Delete Middle Node Linked List LeetCode 2095

LeetCode 2095 asks you to delete the middle node of a singly linked list and return the modified list. The middle is defined as the node at index floor(n/2), using 0-based indexing from the head. For a list of length 7, the middle is at index 3.

For example, given [1,3,4,7,1,2,6] (n=7), the middle is index 3 (value 7). Delete it and return [1,3,4,1,2,6]. For [1,2,3,4] (n=4), the middle is index 2 (value 3) since floor(4/2)=2. For a single-node list [1], the node itself is the middle, so return null.

The constraints make this interesting: the list can have up to 100,000 nodes, so you need an efficient approach. The goal is to do it in one pass without computing the length first.

The classic approach to find the middle of a linked list uses two pointers: slow moves one step at a time while fast moves two steps. When fast reaches the end, slow is at the middle. For deletion, you also need the node before slow — call it prev.

At each iteration, set prev = slow before advancing slow. This gives you the node just before the middle. When the loop ends, prev.next = slow.next skips over the middle node, effectively deleting it from the list.

Using a dummy node (dummy.next = head) before starting lets prev begin at dummy. This is the cleanest way to handle the single-node edge case: if the head itself is the middle, prev is dummy and dummy.next = slow.next = null correctly returns an empty list via dummy.next.

The algorithm uses three pointers — prev, slow, and fast — initialized relative to a dummy sentinel node. The dummy node simplifies deletion at the head without adding conditional branches.

The loop runs while fast and fast.next are both non-null. At each step, prev advances to slow, slow advances one step, and fast advances two steps. When the loop exits, slow is exactly at floor(n/2) — the node to delete.

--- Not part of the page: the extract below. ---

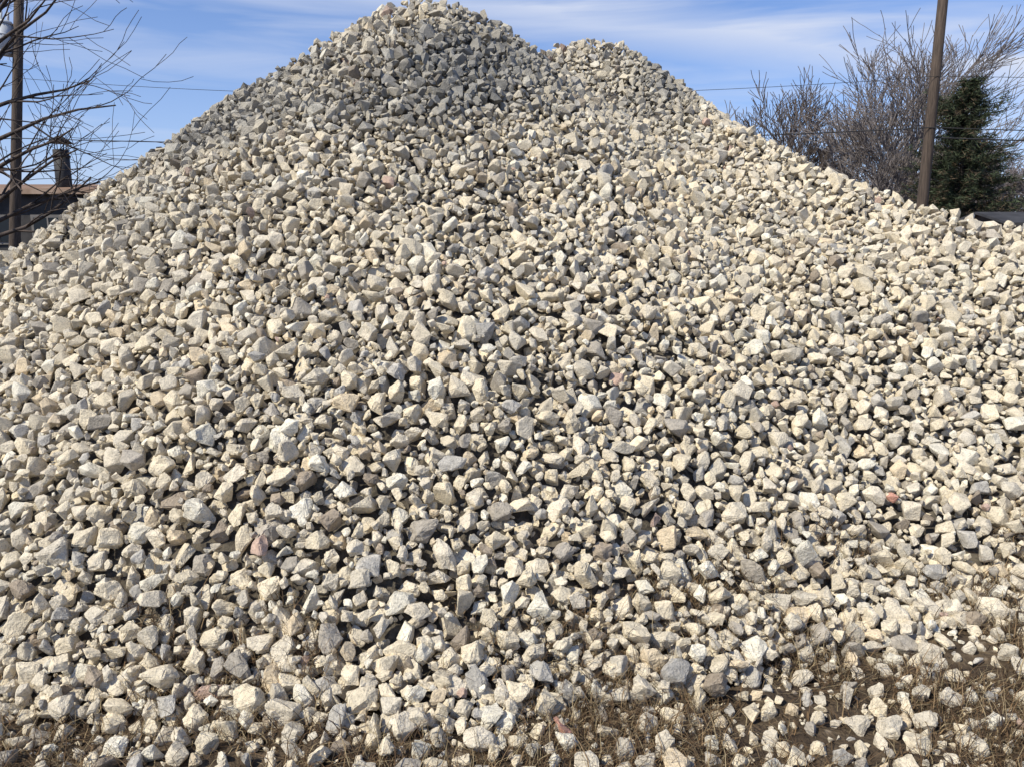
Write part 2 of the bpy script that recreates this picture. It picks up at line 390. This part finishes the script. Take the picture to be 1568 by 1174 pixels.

Performing prev.next = slow.next unlinks the middle node. Returning dummy.next gives the head of the modified list. The entire algorithm runs in O(n) time and O(1) space with a single traversal.

Without a dummy node, when the list has exactly one node, slow points to head and there is no prev — you cannot bypass the head node. You would need an explicit if-check: "if n == 1, return null". The dummy node eliminates this branching entirely.

With dummy.next = head, prev starts at dummy. If n=1, the while-loop condition (fast and fast.next) fails immediately since fast.next is null. At that point slow=head, and prev.next = slow.next = null. Return dummy.next = null. Correct, no special case needed.

The dummy pattern is a general technique in linked list problems whenever you might need to delete or insert at position 0. It costs one extra node allocation (O(1) space) and saves complexity in your logic.

Starting with dummy → 1 → 3 → 4 → 7 → 1 → 2 → 6 → null. prev=dummy, slow=1, fast=1. The list has 7 nodes so the middle is at index 3 (value 7). Three iterations of the loop advance the pointers.

After iteration 1: prev=1, slow=3, fast=4. After iteration 2: prev=3, slow=4, fast=1. After iteration 3: prev=4, slow=7, fast=null (fast.next.next overshot). The loop exits because fast is now null.

At this point slow=7 (the middle), prev=4. Execute prev.next = slow.next: node 4 now points to node 1, skipping node 7. Return dummy.next = 1. Result: [1,3,4,1,2,6]. The deletion is complete in a single traversal.

Both Python and Java implementations follow the same three-pointer structure: create dummy, initialize prev/slow/fast, loop while fast and fast.next are valid, then unlink slow. The time complexity is O(n) and space complexity is O(1) — a single pass with constant extra memory.

In Python: dummy = ListNode(0, head); prev, slow, fast = dummy, head, head. While fast and fast.next: prev = slow; slow = slow.next; fast = fast.next.next. Then prev.next = slow.next; return dummy.next. Six lines for the full solution.

In Java: ListNode dummy = new ListNode(0, head); ListNode prev = dummy, slow = head, fast = head. While (fast != null and fast.next != null): prev = slow; slow = slow.next; fast = fast.next.next. Then prev.next = slow.next; return dummy.next. Same structure, same complexity.

Delete the Middle Node belongs to a family of linked list problems that rely on the fast/slow pointer technique. Middle of the Linked List (LeetCode 876) is the foundational problem — it finds the middle without deleting it. Mastering that one makes 2095 straightforward.

Palindrome Linked List (LeetCode 234) uses fast/slow to find the middle, then reverses the second half to check symmetry. Remove Nth Node From End (LeetCode 19) uses a similar two-pointer gap technique — one pointer leads by N steps so when it reaches the end, the trailing pointer is at the deletion point.

These problems form the "linked list middle" family and frequently appear together in interview sets. Once you internalize the fast/slow pattern and the dummy node trick, you can solve all of them with minor variations.